Occorrerebbe un nuovo assetto strutturale del nodo ferroviario di Milano, cui non ha creduto il PUMS vigente, colpevole di avere cancellato il Secondo passante ferroviario da Certosa a Romana, previsto dal precedente PUM, che ne ripristinerebbe l’antico equilibrio con la totale integrazione dei servizi comprensoriali, interpolo, regionali e di lunga distanza con stazioni su cui attestare le altre modalità (micromobilità elettrica compresa).

Occorrerebbe una politica di interventi urbanistici, sostenuta a scala metropolitana e regionale, per trasformare ciascuna delle 95 stazioni della rete ferroviaria regionale in altrettanti centri di interscambio modale, attraverso progetti che ne esaltino la funzione di “condensatori urbani” - con servizi alla persona, spazi ricettivi, residenze temporanee e uffici per il co-working -, capaci non solo di rendere efficace, in quanto razionalmente conveniente, il trasbordo dal mezzo privato al mezzo pubblico, ma anche di favorire una efficace inversione di tendenza di certo insediamento terziario da Milano verso i poli circostanti.

A poco vale la speranza di mantenere sugli attuali livelli l’accessibilità a Milano esaltando la ciclabilità e la micromobilità elettrica come fattore decisivo per ridurre la mobilità privata su auto, realizzando a questo fine piste ciclabili di connessione con i comuni di un hinterland che patisce oggi un servizio di trasporto pubblico locale assolutamente insufficiente.

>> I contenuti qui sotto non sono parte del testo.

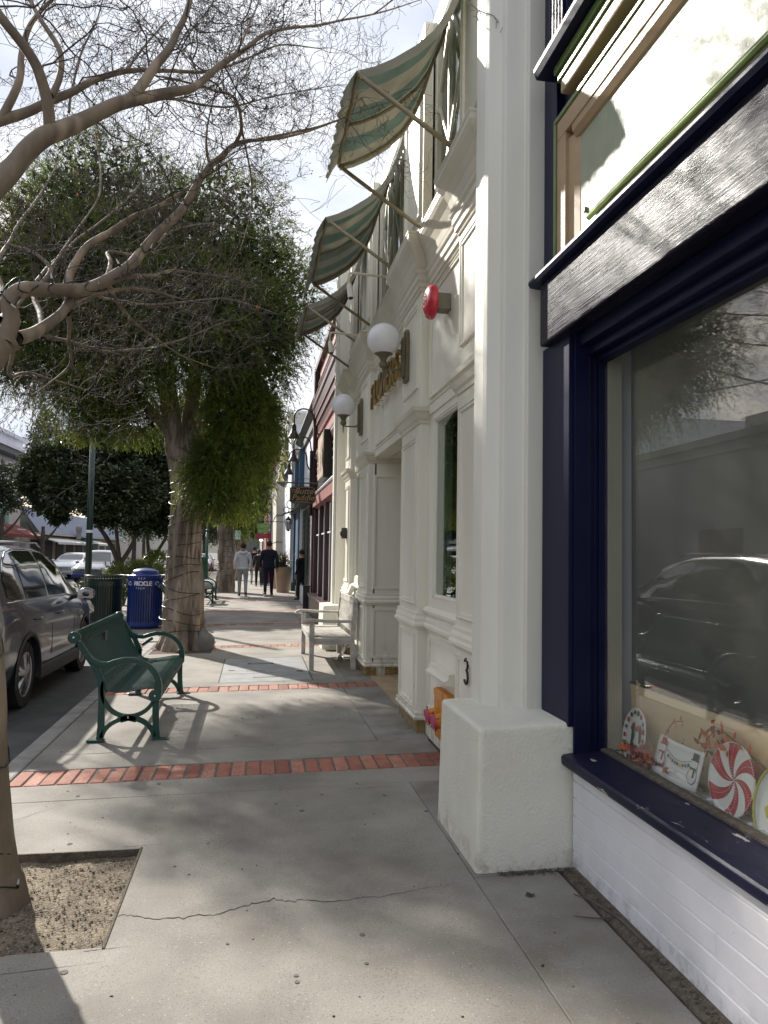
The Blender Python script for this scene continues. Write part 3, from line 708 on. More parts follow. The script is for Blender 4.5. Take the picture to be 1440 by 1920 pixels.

Affascinante, ma non risolutiva, sembra l’idea di una città che all’interno dei quartieri sia dotata di servizi tali da consentire spostamenti solo pedonali, in quanto gli attuali spostamenti “essenziali” tra le diverse parti della città rappresentano la quota più significativa del complesso degli spostamenti, come è sempre risultato da ogni indagine Origine-Destinazione, effettuata da ATM e da Amat in anni non troppo lontani.

Da ultimo osservazioni non secondarie sul Piano Aria e Clima riguarderebbero la prospettiva di un’espansione progressiva dell’auto elettrica, in sostituzione del parco veicolare a benzina, gasolio e ibrido, fino ad essere esclusiva condizione per l’ingresso in area C.

Ma su quest’ultimo tema converrà tornare con più calma.